Three Old Ladies from Holbert Cove

Published 10:41 am Tuesday, January 31, 2012

My guess is that many of you have walls in your home covered with pictures  of ancestors  as well as pictures of your children, grandchildren and closest friends.
If you are like us, you also have drawers filled with personal items that once belonged to those special people in our lives. And if you are really lucky, or unlucky depending upon how you look at it, you have things that belonged to your great, great grandparents or even further back. It is nice to sit and look at these things – the civil war buckle, the lace handkerchief, the gold locket, the daguerreotypes – and to wonder what the owners were like, how they looked, what life was like for them. Then, after daydreaming and wondering for a while, you put the treasures back in the drawer and go about your business, putting off the decision as to what to do with these treasures. Let’s pass that decision off to our children; surely they’ll be able to decide better than us.
Not long ago I decided that we really can’t relate to an ancestor that we never knew. I knew and loved my grandmother, so her mother’s things mean something to me. Beyond that, I simply can’t go. Knowing her was part of my growing up, and she is part of the reason why I am who I am. That will not be the same for my sons. They never knew her, so her things will have little meaning for them. Often what is left behind has value only to those who can remember the person who is now gone.
This ‘Corner’ is about three old ladies from Holbert Cove, all now gone. They were very different, except they were about the same age and all were old by the time I met them. They were neighbors. And they all loved the land around them, and were good stewards of their land.
One was an eccentric artist named Doris Matthews from New York City who spent every summer in Holbert Cove from 1950 until she died in 2003. Doris lived in an old log cabin, by her accounts the last one built by hand in Polk County. She loved all wildlife, including pack-rats, and only reluctantly cut the vines on the front porch to get in the front door. Doris had no children, so she gave her most precious possession to her “critters,” the land. She preserved her 16 acres in perpetuity with a conservation easement held by The Pacolet Area Conservancy. She gave the land to an organization she believed in, The Nature Conservancy, who sold it with the protective covenants to preserve habitat for Doris’ “critters.”
Up the road lived Ruby Newman, the furthest thing from an eccentric NYC artist. Ruby was born in Holbert Cove and she died in Holbert Cove. She loved her husband, her land and her church. Deek and Ruby had no children. I met her in early 2000 when she was in the process of selling some of her forestland to the state to be added to the Green River Gamelands. Ruby died in 2008  and left her 66 acres remaining to  her church. She left the farm that had given her and her husband a good life to those who meant the most to her, the church, with faith that they would take good care of the gift.
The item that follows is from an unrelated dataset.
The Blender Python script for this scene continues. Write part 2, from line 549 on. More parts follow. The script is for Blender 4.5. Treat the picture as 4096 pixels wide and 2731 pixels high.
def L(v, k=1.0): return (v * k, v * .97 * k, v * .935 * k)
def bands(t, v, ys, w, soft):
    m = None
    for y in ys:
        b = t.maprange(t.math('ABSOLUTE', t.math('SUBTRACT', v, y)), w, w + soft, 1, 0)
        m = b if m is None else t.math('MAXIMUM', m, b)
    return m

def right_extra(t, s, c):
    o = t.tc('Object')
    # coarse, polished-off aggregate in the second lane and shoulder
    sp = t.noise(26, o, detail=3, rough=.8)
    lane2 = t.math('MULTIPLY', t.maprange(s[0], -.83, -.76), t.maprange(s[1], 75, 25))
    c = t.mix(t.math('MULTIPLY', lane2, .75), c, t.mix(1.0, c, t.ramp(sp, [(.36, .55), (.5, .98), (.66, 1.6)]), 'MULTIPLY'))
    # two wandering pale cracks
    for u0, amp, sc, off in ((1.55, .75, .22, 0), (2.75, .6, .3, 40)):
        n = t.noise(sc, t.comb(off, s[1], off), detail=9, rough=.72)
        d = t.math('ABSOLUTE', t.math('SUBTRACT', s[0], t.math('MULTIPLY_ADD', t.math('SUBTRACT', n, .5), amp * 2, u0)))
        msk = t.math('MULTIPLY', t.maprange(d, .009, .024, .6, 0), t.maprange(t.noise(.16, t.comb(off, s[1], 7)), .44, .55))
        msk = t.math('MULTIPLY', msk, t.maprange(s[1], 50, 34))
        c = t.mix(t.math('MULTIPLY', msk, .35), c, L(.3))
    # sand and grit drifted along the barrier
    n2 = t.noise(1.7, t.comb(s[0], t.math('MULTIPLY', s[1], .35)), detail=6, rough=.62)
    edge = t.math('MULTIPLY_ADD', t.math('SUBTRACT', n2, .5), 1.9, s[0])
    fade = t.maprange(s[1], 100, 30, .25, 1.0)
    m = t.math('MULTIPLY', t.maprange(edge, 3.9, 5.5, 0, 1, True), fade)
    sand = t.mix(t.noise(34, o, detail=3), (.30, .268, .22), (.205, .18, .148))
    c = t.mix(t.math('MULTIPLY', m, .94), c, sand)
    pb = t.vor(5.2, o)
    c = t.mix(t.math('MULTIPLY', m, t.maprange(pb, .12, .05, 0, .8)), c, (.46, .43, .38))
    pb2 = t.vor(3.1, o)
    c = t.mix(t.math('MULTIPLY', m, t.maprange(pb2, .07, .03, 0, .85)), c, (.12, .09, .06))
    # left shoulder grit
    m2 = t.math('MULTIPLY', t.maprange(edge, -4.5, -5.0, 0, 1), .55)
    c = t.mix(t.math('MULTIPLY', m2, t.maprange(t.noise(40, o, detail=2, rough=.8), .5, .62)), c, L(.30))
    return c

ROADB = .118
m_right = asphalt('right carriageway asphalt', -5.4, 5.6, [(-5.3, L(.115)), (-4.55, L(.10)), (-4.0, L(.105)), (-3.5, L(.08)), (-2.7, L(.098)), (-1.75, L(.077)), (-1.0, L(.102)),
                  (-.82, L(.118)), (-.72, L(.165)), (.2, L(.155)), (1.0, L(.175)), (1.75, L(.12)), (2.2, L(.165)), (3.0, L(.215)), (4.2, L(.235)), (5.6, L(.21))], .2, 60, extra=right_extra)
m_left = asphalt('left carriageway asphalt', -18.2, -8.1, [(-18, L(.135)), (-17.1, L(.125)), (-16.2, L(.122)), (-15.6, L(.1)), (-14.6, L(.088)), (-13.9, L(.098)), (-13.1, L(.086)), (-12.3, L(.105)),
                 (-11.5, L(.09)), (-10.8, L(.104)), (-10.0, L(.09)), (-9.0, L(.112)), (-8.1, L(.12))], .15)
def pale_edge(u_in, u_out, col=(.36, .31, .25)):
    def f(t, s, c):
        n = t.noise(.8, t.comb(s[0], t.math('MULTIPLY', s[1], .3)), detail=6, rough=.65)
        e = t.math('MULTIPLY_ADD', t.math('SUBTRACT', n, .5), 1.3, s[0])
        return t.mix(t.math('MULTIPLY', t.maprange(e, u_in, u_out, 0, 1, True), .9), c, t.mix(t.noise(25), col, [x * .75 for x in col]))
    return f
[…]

Next door to Ruby was Susan Dart McCutcheon, who died in 2007. Susan Dart was a writer, an early whole foods advocate, an intellectual from Lake Forest, Ill. who loved history and abhorred religion. She and her husband bought the old cabin where Ruby was born; lived in it without plumbing or electricity many summers before building a year-round retirement home. The McCutcheon’s property  borders Little Cove Creek as it feeds into the Green River Gamelands, and are positively beautiful. It is now owned by the McCutcheon children, who are following in their parents’ footsteps as good stewards of the land.
What made these three old ladies friends was the land they loved. They were careful to pass on their most precious possession to those whom they trusted to take care of that gift. I think of them every time I drive through Holbert Cove. Our children may never know who these ladies were, but their lives will be made richer because of the gifts these ladies left behind.